If you look at the SetV function definition in the menu you will see three pairs of order 2 variables defined. Each pair represents the start and stop Y value for one of the three spectroscalar plots. These become the Y variables in the plot definitions.
In the plot layout menu there is a single defined layout with its Y axis scaled from 0 to 3. There are only three major tick marks along the Y axis which will divide the three spectroscalar plots. The tick format has been set to SPAN so that each tick runs across the X direction. A colorbar is output below the lower X axis, all numerical annotation along the Y axis has been turned off and the left and bottom gaps have been increased. The increase in the left gap is for annotation and the increase in the bottom gap is to add extra room for the colorbar.

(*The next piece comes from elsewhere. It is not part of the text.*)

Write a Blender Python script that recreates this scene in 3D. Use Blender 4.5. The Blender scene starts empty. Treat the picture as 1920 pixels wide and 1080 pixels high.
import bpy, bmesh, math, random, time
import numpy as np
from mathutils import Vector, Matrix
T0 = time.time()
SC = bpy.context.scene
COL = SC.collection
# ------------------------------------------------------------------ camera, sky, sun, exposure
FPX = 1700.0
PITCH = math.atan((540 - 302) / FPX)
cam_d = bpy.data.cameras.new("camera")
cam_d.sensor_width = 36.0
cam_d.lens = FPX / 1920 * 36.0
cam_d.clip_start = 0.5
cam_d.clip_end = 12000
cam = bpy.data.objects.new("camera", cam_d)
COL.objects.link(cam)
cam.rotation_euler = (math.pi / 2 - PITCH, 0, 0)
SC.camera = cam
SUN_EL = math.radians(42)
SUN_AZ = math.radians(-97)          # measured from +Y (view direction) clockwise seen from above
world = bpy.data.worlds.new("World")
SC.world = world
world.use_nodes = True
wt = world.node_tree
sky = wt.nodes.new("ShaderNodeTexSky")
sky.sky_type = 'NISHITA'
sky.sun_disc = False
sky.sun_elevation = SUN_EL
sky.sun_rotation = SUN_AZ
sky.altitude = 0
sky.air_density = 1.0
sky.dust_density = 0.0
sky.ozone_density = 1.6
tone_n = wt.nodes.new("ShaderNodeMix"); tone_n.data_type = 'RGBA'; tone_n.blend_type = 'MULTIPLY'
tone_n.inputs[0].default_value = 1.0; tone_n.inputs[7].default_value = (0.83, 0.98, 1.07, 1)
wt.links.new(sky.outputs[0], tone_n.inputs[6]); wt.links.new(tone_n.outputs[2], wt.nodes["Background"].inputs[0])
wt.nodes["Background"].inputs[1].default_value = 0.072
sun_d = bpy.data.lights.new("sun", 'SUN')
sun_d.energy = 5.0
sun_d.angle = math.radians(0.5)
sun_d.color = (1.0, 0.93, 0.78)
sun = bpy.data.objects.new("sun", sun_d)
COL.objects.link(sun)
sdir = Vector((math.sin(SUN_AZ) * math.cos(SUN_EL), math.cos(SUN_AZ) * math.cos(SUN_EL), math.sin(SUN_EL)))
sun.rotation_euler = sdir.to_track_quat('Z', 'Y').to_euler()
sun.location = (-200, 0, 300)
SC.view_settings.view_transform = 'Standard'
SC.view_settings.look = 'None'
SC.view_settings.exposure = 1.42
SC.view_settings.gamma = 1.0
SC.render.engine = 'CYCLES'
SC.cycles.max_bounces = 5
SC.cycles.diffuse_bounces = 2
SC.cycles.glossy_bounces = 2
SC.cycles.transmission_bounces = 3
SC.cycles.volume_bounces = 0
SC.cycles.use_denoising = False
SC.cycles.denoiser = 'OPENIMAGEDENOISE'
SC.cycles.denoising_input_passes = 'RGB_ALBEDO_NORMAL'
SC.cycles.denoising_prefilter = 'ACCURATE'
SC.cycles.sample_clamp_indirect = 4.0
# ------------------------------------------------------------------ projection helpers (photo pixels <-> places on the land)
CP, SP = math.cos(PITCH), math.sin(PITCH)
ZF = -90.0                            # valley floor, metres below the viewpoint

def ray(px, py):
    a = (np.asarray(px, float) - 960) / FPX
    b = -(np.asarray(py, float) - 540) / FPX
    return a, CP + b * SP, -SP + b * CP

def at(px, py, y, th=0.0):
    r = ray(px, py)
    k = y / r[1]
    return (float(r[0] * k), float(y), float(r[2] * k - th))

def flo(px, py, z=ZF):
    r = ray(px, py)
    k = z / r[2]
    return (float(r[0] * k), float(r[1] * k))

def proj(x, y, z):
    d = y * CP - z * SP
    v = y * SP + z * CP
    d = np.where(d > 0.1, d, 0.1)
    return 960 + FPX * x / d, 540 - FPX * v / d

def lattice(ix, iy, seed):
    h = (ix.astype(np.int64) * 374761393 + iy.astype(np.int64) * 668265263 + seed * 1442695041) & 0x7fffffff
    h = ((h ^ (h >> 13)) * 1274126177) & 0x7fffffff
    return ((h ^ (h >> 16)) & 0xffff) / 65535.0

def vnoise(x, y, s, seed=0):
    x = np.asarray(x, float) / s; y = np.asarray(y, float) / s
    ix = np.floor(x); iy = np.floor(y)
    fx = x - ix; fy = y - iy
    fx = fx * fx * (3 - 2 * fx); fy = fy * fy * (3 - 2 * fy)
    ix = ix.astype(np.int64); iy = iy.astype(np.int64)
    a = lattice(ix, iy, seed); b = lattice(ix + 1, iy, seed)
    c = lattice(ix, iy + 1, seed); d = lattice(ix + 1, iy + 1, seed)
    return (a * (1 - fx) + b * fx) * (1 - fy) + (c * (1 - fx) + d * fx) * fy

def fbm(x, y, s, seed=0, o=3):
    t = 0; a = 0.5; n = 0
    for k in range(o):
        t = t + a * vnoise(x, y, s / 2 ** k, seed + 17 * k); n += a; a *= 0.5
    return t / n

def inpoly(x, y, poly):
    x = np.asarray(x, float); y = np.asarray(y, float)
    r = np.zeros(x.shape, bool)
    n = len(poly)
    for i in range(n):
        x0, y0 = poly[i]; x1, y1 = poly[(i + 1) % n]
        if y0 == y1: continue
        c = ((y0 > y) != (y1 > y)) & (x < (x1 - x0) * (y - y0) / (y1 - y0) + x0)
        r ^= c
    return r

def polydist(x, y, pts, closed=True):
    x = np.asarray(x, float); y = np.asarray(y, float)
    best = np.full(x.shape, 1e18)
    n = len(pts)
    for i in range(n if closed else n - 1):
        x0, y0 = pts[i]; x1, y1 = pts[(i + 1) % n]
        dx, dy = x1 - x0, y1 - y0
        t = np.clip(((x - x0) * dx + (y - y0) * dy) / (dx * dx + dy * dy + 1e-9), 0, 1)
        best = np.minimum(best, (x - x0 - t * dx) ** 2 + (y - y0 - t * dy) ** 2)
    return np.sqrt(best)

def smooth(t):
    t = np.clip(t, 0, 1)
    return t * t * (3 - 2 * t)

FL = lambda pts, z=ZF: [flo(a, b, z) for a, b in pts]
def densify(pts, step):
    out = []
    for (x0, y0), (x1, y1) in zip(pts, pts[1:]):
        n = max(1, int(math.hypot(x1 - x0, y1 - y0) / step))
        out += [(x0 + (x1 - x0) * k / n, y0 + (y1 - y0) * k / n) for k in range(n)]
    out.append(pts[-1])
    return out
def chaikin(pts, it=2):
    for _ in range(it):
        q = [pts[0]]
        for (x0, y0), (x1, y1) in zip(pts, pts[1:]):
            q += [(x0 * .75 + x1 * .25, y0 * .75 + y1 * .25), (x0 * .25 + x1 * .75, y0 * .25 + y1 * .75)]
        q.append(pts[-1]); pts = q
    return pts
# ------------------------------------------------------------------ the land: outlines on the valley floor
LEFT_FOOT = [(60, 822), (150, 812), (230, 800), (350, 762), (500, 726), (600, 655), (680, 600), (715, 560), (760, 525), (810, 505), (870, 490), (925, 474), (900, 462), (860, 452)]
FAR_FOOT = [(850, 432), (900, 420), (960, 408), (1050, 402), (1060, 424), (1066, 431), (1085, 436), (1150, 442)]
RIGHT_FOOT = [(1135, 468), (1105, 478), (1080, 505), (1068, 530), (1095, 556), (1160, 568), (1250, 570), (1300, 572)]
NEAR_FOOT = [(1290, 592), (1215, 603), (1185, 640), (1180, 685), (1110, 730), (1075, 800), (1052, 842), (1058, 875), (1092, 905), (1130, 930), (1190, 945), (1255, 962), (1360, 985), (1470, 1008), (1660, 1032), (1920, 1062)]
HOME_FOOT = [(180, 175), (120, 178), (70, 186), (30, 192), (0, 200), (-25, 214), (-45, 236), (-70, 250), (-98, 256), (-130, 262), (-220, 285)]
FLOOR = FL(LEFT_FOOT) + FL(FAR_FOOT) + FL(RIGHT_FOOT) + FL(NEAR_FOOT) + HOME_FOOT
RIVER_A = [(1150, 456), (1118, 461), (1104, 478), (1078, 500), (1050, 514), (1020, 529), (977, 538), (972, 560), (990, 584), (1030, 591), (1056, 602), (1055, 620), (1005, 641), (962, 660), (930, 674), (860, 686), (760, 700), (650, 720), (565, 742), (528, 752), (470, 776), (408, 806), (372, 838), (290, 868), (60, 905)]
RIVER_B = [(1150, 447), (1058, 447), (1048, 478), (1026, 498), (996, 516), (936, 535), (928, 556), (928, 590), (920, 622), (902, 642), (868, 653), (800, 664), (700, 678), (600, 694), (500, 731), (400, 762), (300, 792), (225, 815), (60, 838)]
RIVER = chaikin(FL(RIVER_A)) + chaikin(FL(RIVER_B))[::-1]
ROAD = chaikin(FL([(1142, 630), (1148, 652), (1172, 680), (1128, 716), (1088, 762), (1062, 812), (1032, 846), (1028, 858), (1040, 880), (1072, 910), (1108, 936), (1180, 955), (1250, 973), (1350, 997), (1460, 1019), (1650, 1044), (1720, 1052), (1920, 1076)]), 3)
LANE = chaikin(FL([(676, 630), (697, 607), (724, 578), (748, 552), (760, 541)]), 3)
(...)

Since the input data has been stored in the system-wide time grid there is no X variable for any if the entries in the PLOT DEFINITIONS menu. The Y variables are those defined in the SetV function. These are of order 2 and represent the start and stop values associated with the measurements. The intensities are the scalar components of the vector magnetic field. Autoscaling of the Y axis is turned off for all plot definitions.
One variation on the above would be to define the Y extent of each of the three magnetic field components to show a gap in the plot, adding separation. In this scenario the ranges for the three variables might be set to run from 0 to .97, 1.03 to 1.97, and 2.03 to 3 respectively.
Figure 17 shows a spectrogram of electron data from the Cluster C2 PEACE electron experiment. The basic difference between a spectrogram and a spectroscalar plot is that the data is truly 2D and has an inherent Y scaling associated with it. This is obtained when the data is accessed. You can see this in the set up menu associated with the variable definition.
One thing you will become aware of if you run this example is that it takes an quite a while for the plot to come up. This is a function of how Tk renders its plots and not slowness in acquiring the data.